A Briton flown home from US captivity in Guantanamo Bay says conditions were so inhuman that animals in the prison camp were given better treatment than the detainees.
Mr Jamal al Harith (35) was the first of five men to go free on Tuesday shortly after the group arrived back to Britain, having been handed over to British custody by the United States. The others were released on Wednesday.
"They actually said that - 'You have no rights here'," Mr Harith, from Manchester, told the Daily Mirror. "After a while, we stopped asking for human rights - we wanted animal rights.
"In Camp X-Ray my cage was right next to a kennel housing an Alsatian dog. He had a wooden house with air conditioning and green grass to exercise on.
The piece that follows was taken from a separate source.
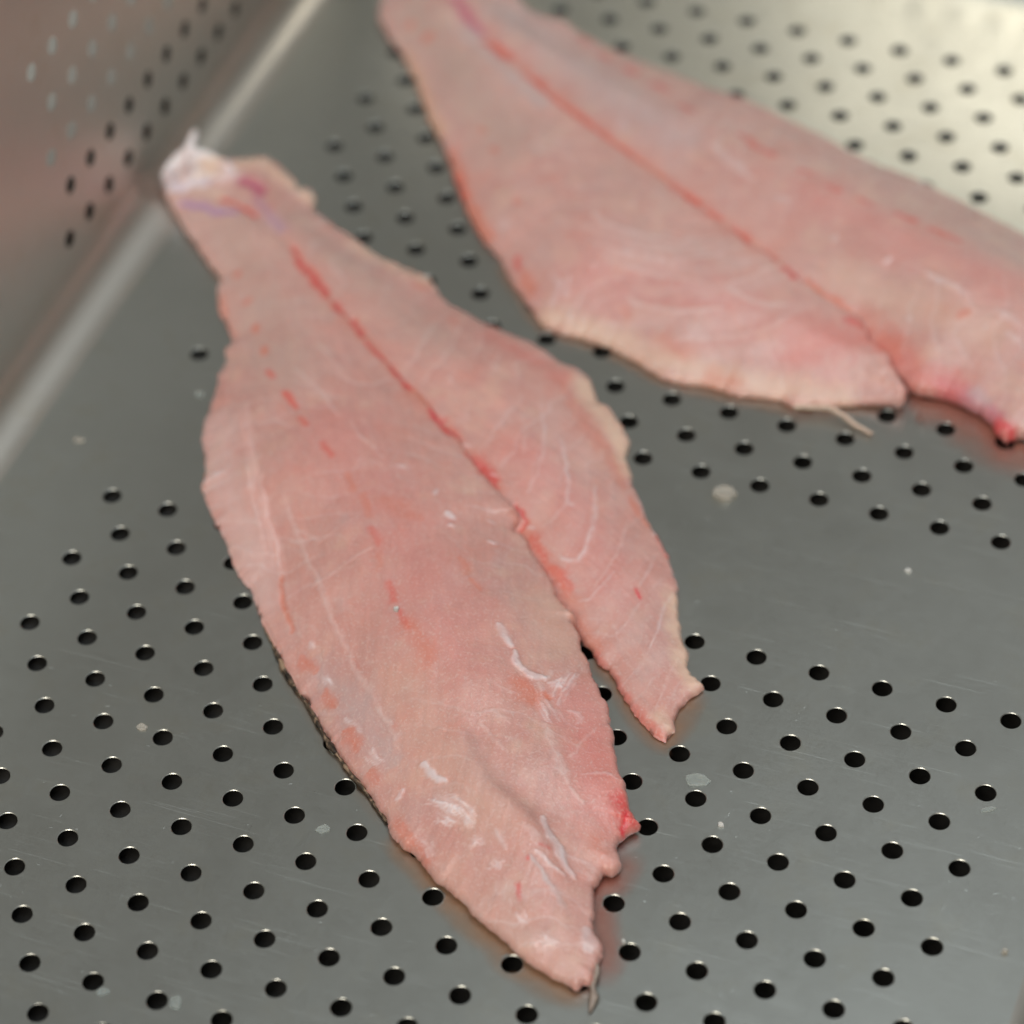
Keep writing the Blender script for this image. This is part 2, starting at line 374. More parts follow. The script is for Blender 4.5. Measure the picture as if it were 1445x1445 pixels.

I said to the guards, 'I want his rights' and they replied, 'That dog is a member of the U.S army'."
Held in captivity for two years, Mr Harith also said he was assaulted with fists, feet, knees and batons after refusing a mystery injection.
"One of them attacked me really hard and left me with a deep red mark from my backbone down to my knee," he told the newspaper. "I thought I was bleeding, but it was just really bad bruising.
"The whole point of Guantanamo was to get to you psychologically. The beatings were not nearly as bad as the psychological torture - bruises heal after a week - but the other stuff stays with you," Mr Harith said.
A further four Britons remain at the Guantanamo prison in Cuba. Washington says they are more dangerous than the five it decided to send home, who have all been released without charge.